Property statistics are all very well, says Michael Fiddes, Head of National Sales for Strutt & Parker, but there is no substitute for up-to-the-minute, local expertise.
Property statistics are all very well, says Michael Fiddes, Head of National Sales for Strutt & Parker, but there is no substitute for up-to-the-minute, local expertise.
Home owners tend to keep a beady eye out for any data that is fed into the national media about property prices - sometimes obsessively so. Among the best known, the Nationwide Building Society and the Halifax produce regular snapshots of annual price movements, while the Royal Institution of Chartered Surveyors (RICS) producing a monthly housing market survey that often makes headlines - particularly when it suggests the news is bad.
Our agents are very used to clients quoting the latest headline numbers at us and expecting us to take them into account," says Fiddes. "But the truth is these surveys have significant failings and often do us and our clients few favours."

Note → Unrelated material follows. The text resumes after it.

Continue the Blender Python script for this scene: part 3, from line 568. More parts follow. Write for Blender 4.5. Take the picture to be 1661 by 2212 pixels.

The Nationwide survey takes in the whole country, and is also several months out of date by the time the figures are released. "The market can be a lot more sophisticated than what a blanket survey will reveal," says Fiddes. "It can change quickly in subtle ways that such a survey will not identify. Because a large snapshot is not sector specific, it is hardly relevant to Strutt & Parker at all, and our core business of the £750,000 - £3 million country market."
The RICS survey is simply compiled from estate agents suggesting how they think the market is doing at that moment and in the immediate future. "The sample size is small and the impressions given are somewhat anecdotal," adds Fiddes. "It can be indicative, but it can also depend on the state of mind of the person filling in the survey in ways that may not be broadly representative. Too much weight is given to it."
The real problem is the effect that these numbers have on confidence - often wrongly. "It can lead to buyers and sellers sitting on their hands when it is not in their own best interests," says Fiddes. With fewer transactions taking place in the current market, the numbers can be particularly unrepresentative and unhelpful. "To take a single illustration of the difference in the market - in East Anglia there are too many buyers chasing too few country properties. Elsewhere it is the other way round. A decent estate agent will have their own reliable data that they act on. It will be up to date, and it will be local.
"We look at local transaction rates, how many applicants there are per new instruction, the number of viewings before we get a property under offer - from that kind of immediate data we can fine tune our approach to marketing in a particular area."
"We are always looking to use our data more intelligently, and we are currently introducing systems that will do that, both for our use and for the benefit of our clients. There is a big difference between advice, and intelligent advice."